By Bobby Halton |
During a recent conference, a discussion focused on the issue of regionalization. The instigator of the conversation was vexed as to how to engage the local organizations and memberships in a journey toward regionalization. His question was how to get everyone interested and involved in standardizing policies and procedures to improve interagency operations. He felt the troops were resistant to change, a change he felt was critical.
Some in the discussion asked, Why are you pushing regionalization? How will it look if you’re successful? Others suggested starting points: Focus on communications, take baby steps, let the inmates run the asylum. The conversation was lively and fascinating; it reminded us of why we all love attending shows and conferences-for the networking.
After the discussion, several mentioned their observation that they had been involved in this discussion many times before. No one was complaining about it; they were simply aware of the repetition of themes that seemed to be the focus of our firefighting discussions. They were right, and that is a good thing. Someone mentioned that change in our beloved institution was slow and we should expect the regionalization to take around 10 years; I agree. The fire service is a wise and deliberate entity, and that is a good thing.
Someone once said, “There never seems to be enough time to do something right, but there is always enough time to do something over.” Our fire service has seen its share of “solutions,” “silver bullets,” and “answers.” Some are still around, just rediscovered, and some have been debunked, defamed, and discarded. The ones that lasted went through the wringer whether they included ideas as evident as motorized apparatus, SCBAs, or “firefighting suits” or as obscure as routine physicals, main markings, and Bresnan distributors. The defining characteristic was the persistent use and rediscovery of the need, applicability, and functionality of these tools and concepts.

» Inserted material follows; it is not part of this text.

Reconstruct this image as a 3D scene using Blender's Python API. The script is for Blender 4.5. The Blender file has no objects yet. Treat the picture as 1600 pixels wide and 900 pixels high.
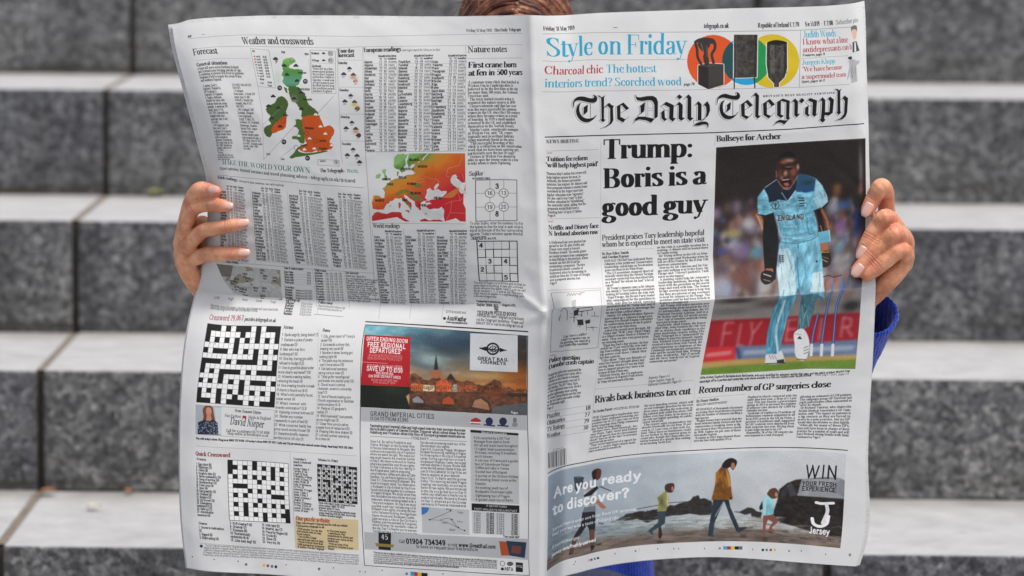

Case in point for rediscovery for the fire service was local incident management as defined by Chief Alan Brunacini’s Fire Ground Command. Many remember a brilliant paper written for The Journal of the Naval Postgraduate School Center for Homeland Defense and Security by Cynthia Renaud who, when it was published, was police chief in Folsom, California. The paper was called “The Missing Piece of NIMS: Teaching Incident Commanders How to Function in the Edge of Chaos.” It is a brilliant work and has many outstanding points.
Chief Renaud provides in her abstract a great overview of the issue: “The National Incident Management System (NIMS) has become a subject of controversy, as many practitioners find severe limitations with the system’s field effectiveness. To label NIMS a complete failure and look for a different response tool would be rash and premature. A deeper exploration of NIMS shows that it is very useful in structuring response efforts for large-scale incidents, but only in later operational periods, when a certain amount of order has been restored.”
“The NIMS failure point, however, is that it offers limited help to those first-arriving responders who must deal with the initial chaos inherent at the outset of every scene. This article explores the dynamics of the initial edge-of-chaos that characterizes the first phase of every large-scale incident and offers recommendations for additions to NIMS that will better prepare first responding incident commanders to work their way through that chaos and later apply the NIMS process with purpose.”
The police chief’s point was well taken, as it was 30 years earlier when Chief Brunacini pointed out the same shortcoming. The good police chief probably never heard of Fire Ground Command, and what was so remarkable about her insight was that it further reaffirms the rediscovery of local IMS.
The discovery of the shortcoming was not what stands out; it was what she stated in her conclusion, “While it seems counterintuitive to the need to take immediate and decisive action, a good incident commander will take a moment to go through some simple, cognitive sense-making steps on arrival. He/she will think, what has happened here? What am I trying to accomplish? What do I recognize in this event? What have I never seen or heard about before? What do I know? What do I need to know? What can I begin to do? In doing this, the incident commander’s challenge is to ‘catch up’ to the event, not attempt to stop the quickly spinning carousel of chaos so he/she can step on to participate in the ride.”
Chief Renaud also concluded, “The NIMS and ICS are an invaluable tool for a structured event response and provide an organization that best handles the complicated nature of a coordinated response effort. But in the initial, chaotic phase inherent in every large-scale event, the organizational structure of ICS is not yet useful. First responders with the inherent skill set to ‘function in an environment fraught with uncertainty, friction, and risk’ will have ‘the most profound impact on the successful resolution of a conflict.’ These first responders must be educated through participation in reality-based scenario training that will help them practice sense-making techniques, add to their library of mental slides, and foster relationships with each other across disciplines and jurisdictions so that, if the unthinkable does occur yet again, those men and women will be as ready as possible to insert themselves into chaos and wrestle it back to normalcy.”
Some ideas were accepted because of the messenger, some because they fit so perfectly to our needs, and some we just flat-out made work in spite of themselves. In the case of the messenger, the old saying still holds true in the fire service, “An expert is anybody 20 miles from home with a briefcase.”